Por ello, qué bueno que pudiéramos aprovechar las oportunidades que nos ofrece la Cuaresma, para que viviendo en la comunidad de la Iglesia, de la parroquia, y atendiendo la oportunidad de la escucha de esta palabra de Dios que invita, y llama a la reflexión del pecado, y a la aceptación real de su existencia y de que lo cometemos nosotros, y que por ende pecamos, y nos aceptemos pecadores. Fijaos que la condición necesaria para el perdón es este aceptarse como pecadores, porque de aquí al arrepentimiento no hay casi nada, y este tamtién es necesario al perdón de Dios. Y esto es lo que normalmente esperan los hombres ofendidos, arrepentimiento del ofensor, y que le pidamos perdón. Y si este tiene el rescoldo de la piedad, y puede dirigirse a su Dios pidiéndolo perdón de su pecado, Dios que perdona siempre, al que se lo pide, estoy seguro de que inmediatamente le dirigirá al ofendido, y le hará pedir perdón. Por otra parte ¿donde quedaría el camino a la madurez humana, sin esta condición necesaria del perdón?

Desde este punto de vista, ya veis, que el perdonar es fuente de paz y de amor para la familia. Y que sin ello es muy difícil, por no decir imposible mantener el vínculo familiar, y salvar el corazón de nuestra propia existencia, en comunión de amor. Ahora bien, como hemos visto, no se puede vivir esta experiencia maravillosa del hombre amando, sin el recurso espiritual, que nos refiere directamente a nuestro Dios, porque El es el amor y todo amor viene directamente de El, como nos dice San Juan. Por ello, este apóstol insiste en que no es posible amar a Dios si no amamos antes al hermano. Es decir, si no nos amamos mutuamente como hermanos.

Y este amar profundo, si cabe, es también la fuente del perdón, y de la alegría que él implica en los que se aman al perdonarse, porque en nuestros límites, que debemos conocer todos, y que de hecho tampoco se da en múltiples circunstancias, y casi todas pasan por el abandono de Dios, vemos que la posibilidad que tenemos de caer, es un hecho muy real, y que, en el amor, incluso se pide ayuda al que se ama, para no caer en esa falta que constituye el pecado, y nos podemos perdonar, si de hecho se cae. Porque el amor vive siempre del esfuerzo por no caer, y este esfuerzo en comunión, y la decidida voluntad de trabajo por ser hombres y mantenernos fieles, convence al amor, y a Dios de que somos verdad, y de que queremos madurar, y esto pide siempre, en una caída, un verdadero perdón. El perdón, así, como dice otro autor, procede de un nivel más profundo que el de las palabras; cuestiona nuestras actitudes, disposiciones y hábitos, y tiene un gran valor educativo.

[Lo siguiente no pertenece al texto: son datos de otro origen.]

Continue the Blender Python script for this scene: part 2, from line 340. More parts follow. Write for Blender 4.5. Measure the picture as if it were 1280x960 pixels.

Bien, mis queridos lectores, creo que debemos hacer ese esfuerzo por conocernos ante Dios, para que este amor y conocimiento mutuo, en el hogar de un buen matrimonio cristiano, nos lleve más a la realidad de nuestro ser, para entenderlo como es, e intentar cambiar lo que no vale la pena humanamente. Perdonarnos, entonces, como pareja, sería mucho más fácil, a no dudarlo, y más cristiano, desde luego.